- WRITTEN REQUEST
Reproduce the listing below exactly, minus its pictures.

- DATASET CONTENT
--------------------------------

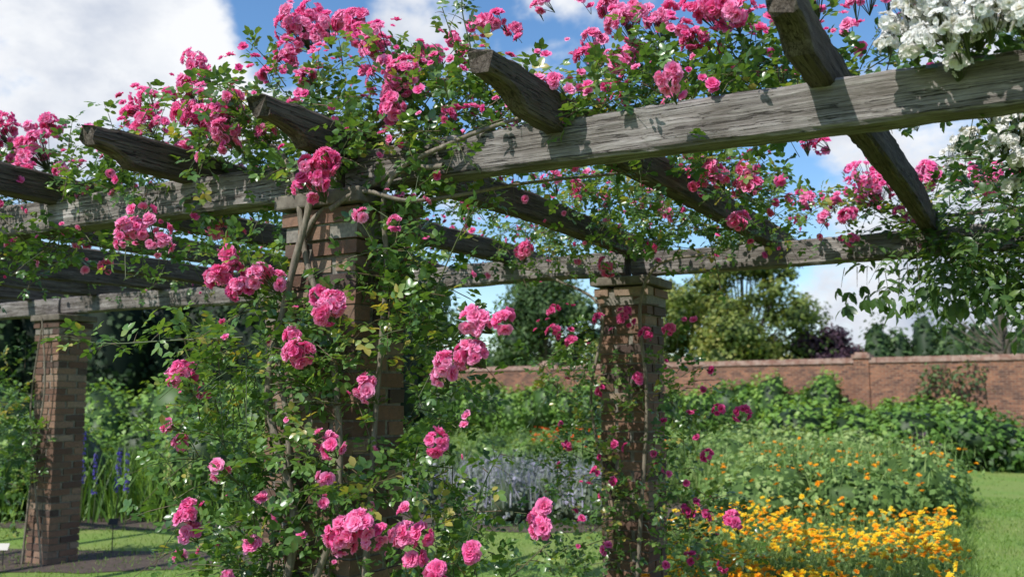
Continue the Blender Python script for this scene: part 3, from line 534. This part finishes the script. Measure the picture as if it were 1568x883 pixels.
B=Batch(); O=flat(130,.3,2.6,15,19); O[:,2]=rng.uniform(.8,1.15,130); heads(B,O,.035,1)
O[:,2]=0; blades(B,np.repeat(O,4,0)+rng.normal(0,.06,(520,3))*[1,1,0],rng.uniform(.6,1.1,520),rng.uniform(.015,.03,520),.15); B.finish('crocosmia',[M_peri,M_red])
def spikes(name,pts,mat,h0,h1):
    B=Batch()
    for x,y in pts:
        h=rng.uniform(h0,h1); P=np.array([[x,y,0],[x+.02,y,h*.5],[x,y,h]]); tube(B,P,.008,.004,5,0,.3)
        n=34; z=rng.uniform(.45,1,n)*h; an=rng.uniform(0,6.28,n); rr=.03*(1.15-z/h)+.01; O=np.stack([x+np.cos(an)*rr,y+np.sin(an)*rr,z],1); nd=np.stack([np.cos(an),np.sin(an),np.full(n,.3)],1)
        M=frame(norm(np.cross(nd,rng.normal(0,1,(n,3)))),norm(nd)); B.add(DAISY[0],M*.017,O,rng.random(n),1)
    B.finish(name,[M_stem,mat])
spikes('delphinium',[(-5.35,12.6),(-5.1,12.7),(-5.6,12.8),(-5.2,13.),(-4.9,12.5),(-5.45,12.4)],M_blue,.8,1.2)
spikes('verbascum',[(-4.5,12.9),(-4.3,13),(-4.65,13.2),(-4.2,12.8),(-4.0,13.1)],M_cream,.8,1.1)
m,N,o=newmat('label_plate'); N.l.new(N.add('ShaderNodeBsdfPrincipled',{'Base Color':(.03,.03,.03,1),'Roughness':.4}).outputs[0],o.inputs[0]); M_lab=m
for x,y,h in ((-4.93,9.6,.16),(-4.2,10.4,.3)):
    B=Batch(); B.raw(boxv(x,y,h/2,.008,.008,h),BOX); B.raw([(x-.05,y-.02,h-.01),(x+.05,y-.02,h-.01),(x+.05,y+.02,h+.05),(x-.05,y+.02,h+.05),(x-.05,y-.015,h-.012),(x+.05,y-.015,h-.012),(x+.05,y+.025,h+.048),(x-.05,y+.025,h+.048)],BOX); B.finish('plant_label',[M_lab],None,False)
# ---------------------------------------------------------------- trees
def tree(name,x,y,h,w,mat,trunk=.3,lsize=.28,clumps=26,leaves=520,base=.35,seed=1,core=.5):
    r=random.Random(seed); e=empty(name); T=Batch(); C=Batch(); th=h*base
    tube(T,catmull([(x,y,-.1),(x+r.uniform(-.1,.1),y,th*.6),(x+r.uniform(-.3,.3),y,th*1.3),(x,y,h*.8)],5),trunk,trunk*.25,8)
    bl=[]
    for i in range(clumps):
        a=r.random()*6.28; v=r.random(); z=th+(h-th)*(.08+.85*v); ww=w/2*math.sin(math.pi*min(.97,max(.18,.2+.75*v)))**.7*r.uniform(.35,.95)
        cx,cy=x+math.cos(a)*ww,y+math.sin(a)*ww; rr=w*.13*r.uniform(.5,1.2); bl.append((cx,cy,z,rr*1.15,rr*1.15,rr*.85,int(leaves*(rr/(w*.13))**1.5)))
        s0=np.array([x,y,th+(z-th)*.35]); tube(T,catmull([s0,(s0*.5+np.array([cx,cy,z])*.5)+[0,0,-.2],(cx,cy,z)],4),trunk*.28,trunk*.06,5)
    mass(C,bl,lsize,core,lump=.4); T.finish('trunk',[M_bark],e); C.finish('crown',[mat],e)
tree('broadleaf_tree',13.4,56,10.8,9,M_tree,.35,.24,66,430,.18,3,.4)
tree('broadleaf_tree.001',8.5,60,9.4,7.5,M_tree,.3,.25,44,400,.2,4,.4)
tree('broadleaf_tree.002',2.0,62,9.6,9,M_tree2,.3,.27,50,400,.15,5,.45)
tree('broadleaf_tree.003',-5.0,46,7.9,6,M_tree2,.3,.24,36,400,.2,6,.45)
tree('copper_beech',17.8,55,5.6,5.5,M_purple,.25,.26,24,450,.2,7)
tree('bare_tree',22.3,44,8.4,8,M_tree2,.22,.2,34,50,.3,8,core=0)
B=Batch(); mass(B,[(x,52-.35*(x-19)+rng.uniform(-.4,.4),2.5,1.1,1.2,3.2+.7*rng.random(),600) for x in np.arange(19.5,38,1.15)],.3,.85,lump=.15,tone=-.15); B.finish('conifer_hedge',[M_tree2])
B=Batch(); mass(B,[(x,29+rng.uniform(-1,1)-.1*x,2.2+.5*rng.random(),1.2,1.2,2.9+.8*rng.random(),1000) for x in np.arange(-24,-3.6,1.0)],.22,.85,lump=.18); B.finish('yew_screen',[M_yew])
B=Batch(); mass(B,[(x,22+rng.uniform(-1,1),.9,1.,1.,1.0+.4*rng.random(),800) for x in np.arange(-15,-3,.95)],.14,.8); B.finish('left_hedge',[M_hedge])
B=Batch(); mass(B,[(-8.3+rng.uniform(-.6,.6),13.5+rng.uniform(-1,1),1.+.3*k,.8,.8,.8,600) for k in range(4)],.11,.75); B.finish('left_shrub',[M_hedge])
B=Batch(); mass(B,[(x,110+rng.uniform(-8,8),2.5,5,4,4.2+2*rng.random(),420) for x in np.arange(-110,120,5)],.9,.85); B.finish('distant_trees',[M_tree2])
print('done')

--------------------------------

- COMPLETE ANSWER
Continue the Blender Python script for this scene: part 3, from line 534. This part finishes the script. Measure the picture as if it were 1568x883 pixels.
B=Batch(); O=flat(130,.3,2.6,15,19); O[:,2]=rng.uniform(.8,1.15,130); heads(B,O,.035,1)
O[:,2]=0; blades(B,np.repeat(O,4,0)+rng.normal(0,.06,(520,3))*[1,1,0],rng.uniform(.6,1.1,520),rng.uniform(.015,.03,520),.15); B.finish('crocosmia',[M_peri,M_red])
def spikes(name,pts,mat,h0,h1):
    B=Batch()
    for x,y in pts:
        h=rng.uniform(h0,h1); P=np.array([[x,y,0],[x+.02,y,h*.5],[x,y,h]]); tube(B,P,.008,.004,5,0,.3)
        n=34; z=rng.uniform(.45,1,n)*h; an=rng.uniform(0,6.28,n); rr=.03*(1.15-z/h)+.01; O=np.stack([x+np.cos(an)*rr,y+np.sin(an)*rr,z],1); nd=np.stack([np.cos(an),np.sin(an),np.full(n,.3)],1)
        M=frame(norm(np.cross(nd,rng.normal(0,1,(n,3)))),norm(nd)); B.add(DAISY[0],M*.017,O,rng.random(n),1)
    B.finish(name,[M_stem,mat])
spikes('delphinium',[(-5.35,12.6),(-5.1,12.7),(-5.6,12.8),(-5.2,13.),(-4.9,12.5),(-5.45,12.4)],M_blue,.8,1.2)
spikes('verbascum',[(-4.5,12.9),(-4.3,13),(-4.65,13.2),(-4.2,12.8),(-4.0,13.1)],M_cream,.8,1.1)
m,N,o=newmat('label_plate'); N.l.new(N.add('ShaderNodeBsdfPrincipled',{'Base Color':(.03,.03,.03,1),'Roughness':.4}).outputs[0],o.inputs[0]); M_lab=m
for x,y,h in ((-4.93,9.6,.16),(-4.2,10.4,.3)):
    B=Batch(); B.raw(boxv(x,y,h/2,.008,.008,h),BOX); B.raw([(x-.05,y-.02,h-.01),(x+.05,y-.02,h-.01),(x+.05,y+.02,h+.05),(x-.05,y+.02,h+.05),(x-.05,y-.015,h-.012),(x+.05,y-.015,h-.012),(x+.05,y+.025,h+.048),(x-.05,y+.025,h+.048)],BOX); B.finish('plant_label',[M_lab],None,False)
# ---------------------------------------------------------------- trees
def tree(name,x,y,h,w,mat,trunk=.3,lsize=.28,clumps=26,leaves=520,base=.35,seed=1,core=.5):
    r=random.Random(seed); e=empty(name); T=Batch(); C=Batch(); th=h*base
    tube(T,catmull([(x,y,-.1),(x+r.uniform(-.1,.1),y,th*.6),(x+r.uniform(-.3,.3),y,th*1.3),(x,y,h*.8)],5),trunk,trunk*.25,8)
    bl=[]
    for i in range(clumps):
        a=r.random()*6.28; v=r.random(); z=th+(h-th)*(.08+.85*v); ww=w/2*math.sin(math.pi*min(.97,max(.18,.2+.75*v)))**.7*r.uniform(.35,.95)
        cx,cy=x+math.cos(a)*ww,y+math.sin(a)*ww; rr=w*.13*r.uniform(.5,1.2); bl.append((cx,cy,z,rr*1.15,rr*1.15,rr*.85,int(leaves*(rr/(w*.13))**1.5)))
        s0=np.array([x,y,th+(z-th)*.35]); tube(T,catmull([s0,(s0*.5+np.array([cx,cy,z])*.5)+[0,0,-.2],(cx,cy,z)],4),trunk*.28,trunk*.06,5)
    mass(C,bl,lsize,core,lump=.4); T.finish('trunk',[M_bark],e); C.finish('crown',[mat],e)
tree('broadleaf_tree',13.4,56,10.8,9,M_tree,.35,.24,66,430,.18,3,.4)
tree('broadleaf_tree.001',8.5,60,9.4,7.5,M_tree,.3,.25,44,400,.2,4,.4)
tree('broadleaf_tree.002',2.0,62,9.6,9,M_tree2,.3,.27,50,400,.15,5,.45)
tree('broadleaf_tree.003',-5.0,46,7.9,6,M_tree2,.3,.24,36,400,.2,6,.45)
tree('copper_beech',17.8,55,5.6,5.5,M_purple,.25,.26,24,450,.2,7)
tree('bare_tree',22.3,44,8.4,8,M_tree2,.22,.2,34,50,.3,8,core=0)
B=Batch(); mass(B,[(x,52-.35*(x-19)+rng.uniform(-.4,.4),2.5,1.1,1.2,3.2+.7*rng.random(),600) for x in np.arange(19.5,38,1.15)],.3,.85,lump=.15,tone=-.15); B.finish('conifer_hedge',[M_tree2])
B=Batch(); mass(B,[(x,29+rng.uniform(-1,1)-.1*x,2.2+.5*rng.random(),1.2,1.2,2.9+.8*rng.random(),1000) for x in np.arange(-24,-3.6,1.0)],.22,.85,lump=.18); B.finish('yew_screen',[M_yew])
B=Batch(); mass(B,[(x,22+rng.uniform(-1,1),.9,1.,1.,1.0+.4*rng.random(),800) for x in np.arange(-15,-3,.95)],.14,.8); B.finish('left_hedge',[M_hedge])
B=Batch(); mass(B,[(-8.3+rng.uniform(-.6,.6),13.5+rng.uniform(-1,1),1.+.3*k,.8,.8,.8,600) for k in range(4)],.11,.75); B.finish('left_shrub',[M_hedge])
B=Batch(); mass(B,[(x,110+rng.uniform(-8,8),2.5,5,4,4.2+2*rng.random(),420) for x in np.arange(-110,120,5)],.9,.85); B.finish('distant_trees',[M_tree2])
print('done')